Dataset items:
------------------------
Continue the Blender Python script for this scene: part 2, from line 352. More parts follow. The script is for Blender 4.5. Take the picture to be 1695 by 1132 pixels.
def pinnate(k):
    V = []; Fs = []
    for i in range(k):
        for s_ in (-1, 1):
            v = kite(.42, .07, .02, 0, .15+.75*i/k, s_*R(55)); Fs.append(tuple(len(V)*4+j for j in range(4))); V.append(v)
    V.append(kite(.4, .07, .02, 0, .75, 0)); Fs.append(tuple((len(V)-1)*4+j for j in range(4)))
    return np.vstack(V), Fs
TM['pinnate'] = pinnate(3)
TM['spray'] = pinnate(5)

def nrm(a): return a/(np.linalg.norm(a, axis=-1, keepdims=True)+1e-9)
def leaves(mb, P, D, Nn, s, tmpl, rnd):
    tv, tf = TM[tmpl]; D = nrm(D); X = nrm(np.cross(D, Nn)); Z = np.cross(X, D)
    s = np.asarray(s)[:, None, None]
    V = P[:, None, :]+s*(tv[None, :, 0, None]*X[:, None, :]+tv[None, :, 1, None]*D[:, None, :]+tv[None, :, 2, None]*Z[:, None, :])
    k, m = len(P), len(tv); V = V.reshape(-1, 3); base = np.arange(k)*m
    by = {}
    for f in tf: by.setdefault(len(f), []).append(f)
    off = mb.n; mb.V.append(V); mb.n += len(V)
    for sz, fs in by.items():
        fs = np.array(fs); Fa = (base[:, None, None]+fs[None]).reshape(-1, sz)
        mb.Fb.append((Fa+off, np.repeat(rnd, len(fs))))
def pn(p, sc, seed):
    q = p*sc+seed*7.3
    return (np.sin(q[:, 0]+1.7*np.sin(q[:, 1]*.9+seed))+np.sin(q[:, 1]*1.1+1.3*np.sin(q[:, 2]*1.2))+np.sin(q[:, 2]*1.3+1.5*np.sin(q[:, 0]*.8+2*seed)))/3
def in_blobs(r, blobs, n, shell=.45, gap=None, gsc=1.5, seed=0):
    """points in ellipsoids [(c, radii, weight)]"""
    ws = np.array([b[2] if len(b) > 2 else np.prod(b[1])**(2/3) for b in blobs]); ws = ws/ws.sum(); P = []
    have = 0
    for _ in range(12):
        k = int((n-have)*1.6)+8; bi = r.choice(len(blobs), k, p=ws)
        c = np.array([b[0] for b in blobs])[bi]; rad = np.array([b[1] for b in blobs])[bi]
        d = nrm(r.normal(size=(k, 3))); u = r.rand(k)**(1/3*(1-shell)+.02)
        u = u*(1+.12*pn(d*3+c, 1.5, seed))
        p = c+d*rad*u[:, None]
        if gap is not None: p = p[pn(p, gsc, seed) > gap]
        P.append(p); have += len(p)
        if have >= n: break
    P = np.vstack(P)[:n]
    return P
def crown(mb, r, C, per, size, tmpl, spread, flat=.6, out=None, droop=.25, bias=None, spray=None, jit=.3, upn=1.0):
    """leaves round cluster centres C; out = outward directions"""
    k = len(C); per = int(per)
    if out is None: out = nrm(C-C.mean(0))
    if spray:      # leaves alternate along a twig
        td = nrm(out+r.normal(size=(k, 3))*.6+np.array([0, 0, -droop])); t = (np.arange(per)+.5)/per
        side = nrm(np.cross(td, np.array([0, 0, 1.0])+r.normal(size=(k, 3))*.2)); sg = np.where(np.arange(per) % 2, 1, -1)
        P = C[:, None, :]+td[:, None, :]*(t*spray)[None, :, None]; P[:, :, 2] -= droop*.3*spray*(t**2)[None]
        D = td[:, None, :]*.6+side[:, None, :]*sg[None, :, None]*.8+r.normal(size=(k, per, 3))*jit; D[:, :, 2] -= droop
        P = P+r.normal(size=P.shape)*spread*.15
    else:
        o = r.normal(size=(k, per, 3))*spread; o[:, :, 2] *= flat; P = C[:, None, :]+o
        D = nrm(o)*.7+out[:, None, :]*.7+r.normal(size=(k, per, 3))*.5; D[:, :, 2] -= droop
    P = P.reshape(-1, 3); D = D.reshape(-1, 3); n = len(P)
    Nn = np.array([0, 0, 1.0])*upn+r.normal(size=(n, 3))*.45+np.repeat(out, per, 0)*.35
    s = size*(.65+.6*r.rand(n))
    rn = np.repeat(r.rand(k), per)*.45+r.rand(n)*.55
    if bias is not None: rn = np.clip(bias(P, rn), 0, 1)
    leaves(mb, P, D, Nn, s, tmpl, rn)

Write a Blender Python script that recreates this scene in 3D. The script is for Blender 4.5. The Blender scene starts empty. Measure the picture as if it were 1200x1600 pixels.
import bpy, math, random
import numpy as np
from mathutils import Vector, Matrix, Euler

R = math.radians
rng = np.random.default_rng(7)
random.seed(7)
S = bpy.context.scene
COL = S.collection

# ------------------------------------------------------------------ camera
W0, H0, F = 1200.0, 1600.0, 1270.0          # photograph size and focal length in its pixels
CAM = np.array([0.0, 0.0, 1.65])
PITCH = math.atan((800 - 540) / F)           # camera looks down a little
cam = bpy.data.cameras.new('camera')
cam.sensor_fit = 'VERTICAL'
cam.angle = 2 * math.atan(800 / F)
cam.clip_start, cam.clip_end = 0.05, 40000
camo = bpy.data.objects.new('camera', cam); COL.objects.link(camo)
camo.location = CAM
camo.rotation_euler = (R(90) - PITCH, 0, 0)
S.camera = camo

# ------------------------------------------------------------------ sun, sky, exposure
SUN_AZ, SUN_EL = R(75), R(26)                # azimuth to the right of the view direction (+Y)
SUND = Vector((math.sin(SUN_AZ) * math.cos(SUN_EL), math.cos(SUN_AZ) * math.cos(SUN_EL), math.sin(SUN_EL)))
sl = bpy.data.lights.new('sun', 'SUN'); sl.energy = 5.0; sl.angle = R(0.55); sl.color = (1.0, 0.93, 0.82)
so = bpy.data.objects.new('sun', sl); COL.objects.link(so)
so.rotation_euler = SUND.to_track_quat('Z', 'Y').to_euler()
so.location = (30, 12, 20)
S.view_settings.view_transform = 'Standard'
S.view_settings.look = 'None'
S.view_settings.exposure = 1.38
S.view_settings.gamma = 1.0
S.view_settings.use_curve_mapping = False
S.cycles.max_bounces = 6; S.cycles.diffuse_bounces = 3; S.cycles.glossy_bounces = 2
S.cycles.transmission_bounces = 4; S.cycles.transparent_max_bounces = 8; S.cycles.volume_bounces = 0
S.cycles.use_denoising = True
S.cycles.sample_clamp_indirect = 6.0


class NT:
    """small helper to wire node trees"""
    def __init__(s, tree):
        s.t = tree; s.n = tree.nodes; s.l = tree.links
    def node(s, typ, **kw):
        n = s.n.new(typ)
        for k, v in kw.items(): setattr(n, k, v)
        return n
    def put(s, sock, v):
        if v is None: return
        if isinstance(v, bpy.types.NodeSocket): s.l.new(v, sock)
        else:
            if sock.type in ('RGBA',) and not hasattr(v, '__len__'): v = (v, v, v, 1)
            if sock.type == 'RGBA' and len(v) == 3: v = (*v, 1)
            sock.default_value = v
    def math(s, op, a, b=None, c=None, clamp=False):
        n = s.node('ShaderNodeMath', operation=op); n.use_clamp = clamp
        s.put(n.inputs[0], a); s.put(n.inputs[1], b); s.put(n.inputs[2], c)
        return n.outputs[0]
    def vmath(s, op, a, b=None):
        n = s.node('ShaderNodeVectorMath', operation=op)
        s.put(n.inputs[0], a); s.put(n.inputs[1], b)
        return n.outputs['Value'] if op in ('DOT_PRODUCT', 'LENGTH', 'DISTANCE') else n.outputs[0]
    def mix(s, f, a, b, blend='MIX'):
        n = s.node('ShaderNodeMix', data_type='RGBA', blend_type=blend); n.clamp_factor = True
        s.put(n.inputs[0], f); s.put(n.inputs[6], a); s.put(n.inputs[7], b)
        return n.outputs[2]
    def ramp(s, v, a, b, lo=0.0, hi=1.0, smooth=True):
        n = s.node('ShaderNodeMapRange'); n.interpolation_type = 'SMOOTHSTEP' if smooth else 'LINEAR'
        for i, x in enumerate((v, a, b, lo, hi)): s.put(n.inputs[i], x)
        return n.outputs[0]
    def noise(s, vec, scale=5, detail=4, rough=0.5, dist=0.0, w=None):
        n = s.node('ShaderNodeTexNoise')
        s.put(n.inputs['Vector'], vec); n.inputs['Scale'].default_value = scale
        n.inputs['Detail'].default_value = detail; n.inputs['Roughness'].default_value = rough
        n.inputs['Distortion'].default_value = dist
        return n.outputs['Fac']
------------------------
▶ [Task instructions] Return, please, the lines of the data from the first through the line containing "TM['spray'] = pinnate(5)", both kept, exactly as they stand and nothing more.

▶ [Exercise solution]
Continue the Blender Python script for this scene: part 2, from line 352. More parts follow. The script is for Blender 4.5. Take the picture to be 1695 by 1132 pixels.
def pinnate(k):
    V = []; Fs = []
    for i in range(k):
        for s_ in (-1, 1):
            v = kite(.42, .07, .02, 0, .15+.75*i/k, s_*R(55)); Fs.append(tuple(len(V)*4+j for j in range(4))); V.append(v)
    V.append(kite(.4, .07, .02, 0, .75, 0)); Fs.append(tuple((len(V)-1)*4+j for j in range(4)))
    return np.vstack(V), Fs
TM['pinnate'] = pinnate(3)
TM['spray'] = pinnate(5)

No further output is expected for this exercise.